In Rome, many supermarkets were almost deserted as shoppers put off buying all but the most essential items. But traditional markets and local shops said business was normal. A fruit and vegetable vendor at a retail market in the capital said: "The volume of business has dropped off a lot in recent months, because families have got less money to spend. But I don't see that today is different from other days."

Italy has seen prices rise on average by 2.8 per cent in the past year, higher than France (1.9 per cent) or Germany (1.1 per cent) though lower than Spain (3 per cent). The EU average is 2.1 per cent. But the average figure disguises some extraordinary jumps: railway sleeping cars and camping site charges, for example, have risen 32.5 per cent in the past year, postal banking charges have gone up more than 26 per cent and cigarettes more than 14 per cent. The economy is now officially in recession.

The general consensus, in this normally europhiliac country, is that the "euro effect" is to blame: under the cover of confusion when the currency was introduced, businesses rounded up their prices and have continued doing so - even though in supermarkets prices are marked in euros and lira.

Antonio Marzano, the Minister for Productive Activity, said: "There is no price emergency. Consumers should go on strike every day against shopkeepers who raise their prices unfairly ... A strike against all shops hits the nation's gross domestic product, whereas if they struck only against the crafty operators they would spend more with those who behave correctly."

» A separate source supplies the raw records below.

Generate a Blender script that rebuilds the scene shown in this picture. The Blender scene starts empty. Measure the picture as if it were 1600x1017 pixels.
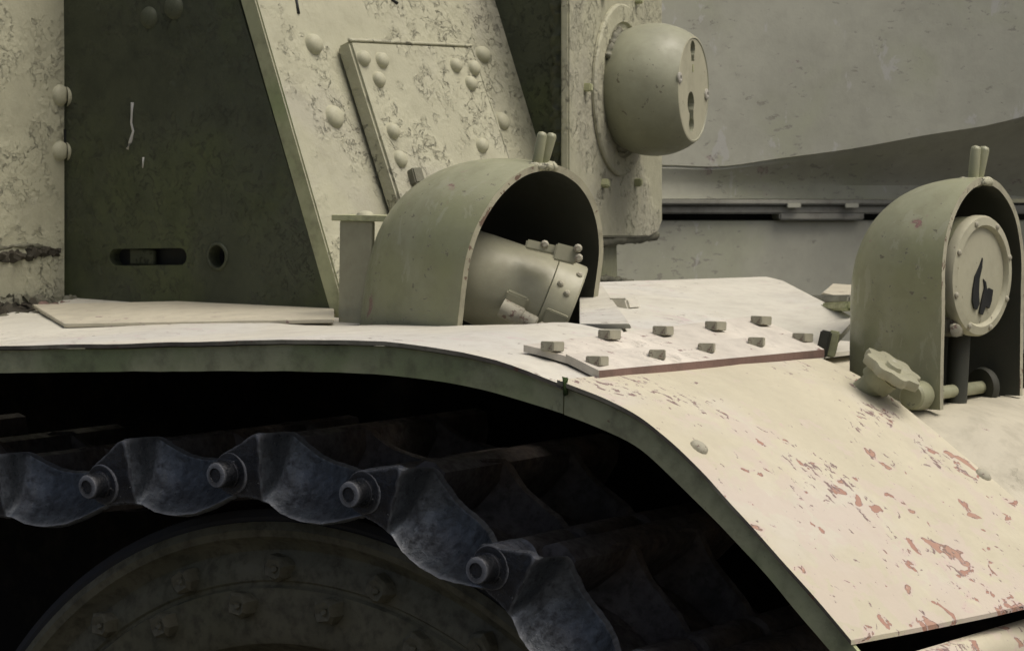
import bpy, bmesh, math, random
from mathutils import Vector, Matrix, noise
random.seed(4)
SC = bpy.context.scene
COL = SC.collection
# ------------------------------------------------------------------ camera
# vehicle frame: X forward, Y inboard (away from the camera), Z up; metres
FPX = 4000.0; YAW = math.radians(36); PITCH = math.radians(3.8); DIST = 2.8
RT = Vector((math.cos(YAW), math.sin(YAW), 0))
HZ = Vector((-math.sin(YAW), math.cos(YAW), 0))
FW = HZ*math.cos(PITCH) - Vector((0, 0, math.sin(PITCH)))
UP = HZ*math.sin(PITCH) + Vector((0, 0, math.cos(PITCH)))
def ray(u, v): return FW + RT*((u-800)/FPX) + UP*((508.5-v)/FPX)
CAM = -DIST*ray(905, 598)
cd = bpy.data.cameras.new('camera'); cam = bpy.data.objects.new('camera', cd); COL.objects.link(cam)
cam.matrix_world = Matrix(((RT.x, UP.x, -FW.x, CAM.x), (RT.y, UP.y, -FW.y, CAM.y), (RT.z, UP.z, -FW.z, CAM.z), (0, 0, 0, 1)))
cd.sensor_width = 36; cd.lens = FPX/1600*36; cd.clip_start = .05; cd.clip_end = 500
cd.dof.use_dof = True; cd.dof.focus_distance = 2.75; cd.dof.aperture_fstop = 32
SC.camera = cam
# ------------------------------------------------------------------ light: overcast day
SUN_EL = math.radians(64); sun_dir = Vector((.85, .25, 0)).normalized()*math.cos(SUN_EL) + Vector((0, 0, math.sin(SUN_EL)))
w = bpy.data.worlds.new('World'); SC.world = w; w.use_nodes = True
nt = w.node_tree; sky = nt.nodes.new('ShaderNodeTexSky'); sky.sky_type = 'NISHITA'; sky.sun_disc = False
sky.sun_elevation = SUN_EL; sky.sun_rotation = math.atan2(sun_dir.x, sun_dir.y)
sky.dust_density = 8.0; sky.air_density = .7; sky.ozone_density = 0.0
bg = nt.nodes['Background']; bg.inputs[1].default_value = 0.085
nt.links.new(sky.outputs[0], bg.inputs[0])
sl = bpy.data.lights.new('sun', 'SUN'); sl.energy = 1.5; sl.angle = math.radians(40); sl.color = (1, .975, .93)
so = bpy.data.objects.new('sun', sl); COL.objects.link(so); so.rotation_euler = sun_dir.to_track_quat('Z', 'Y').to_euler()
SC.view_settings.view_transform = 'Standard'; SC.view_settings.look = 'None'; SC.view_settings.gamma = 1
SC.view_settings.exposure = 0.2

# ------------------------------------------------------------------ geometry on known planes
def onp(u, v, p, n):
    r = ray(u, v); t = (Vector(p)-CAM).dot(n)/r.dot(n); return CAM + r*t
def ony(u, v, y): return onp(u, v, (0, y, 0), Vector((0, 1, 0)))
def onx(u, v, x): return onp(u, v, (x, 0, 0), Vector((1, 0, 0)))
def onz(u, v, z): return onp(u, v, (0, 0, z), Vector((0, 0, 1)))
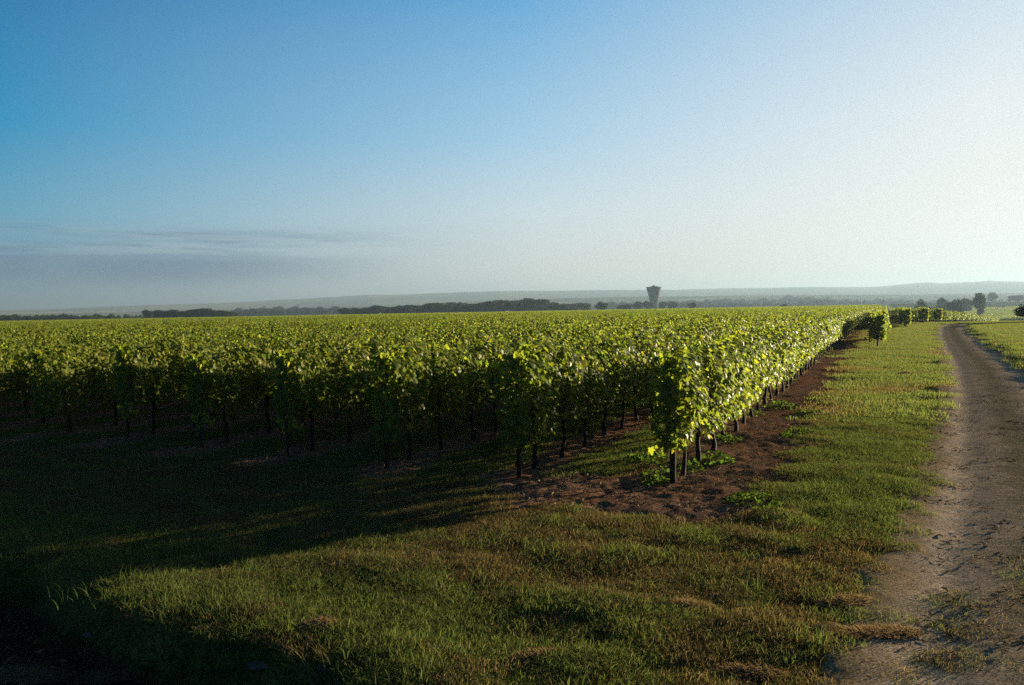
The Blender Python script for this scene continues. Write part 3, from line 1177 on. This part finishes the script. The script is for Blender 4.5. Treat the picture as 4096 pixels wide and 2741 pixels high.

Gugliemo Epifani, a union leader, said the government had "done nothing" to restrain prices. "It's a relative alarm," he said. "We are certainly not talking about the sort of inflation we had 20 years ago, but when businesses say they are losing out in international competition, and when families say they can't make their money stretch to the end of the month because of the continual rises, it's clear that there is growing social hardship."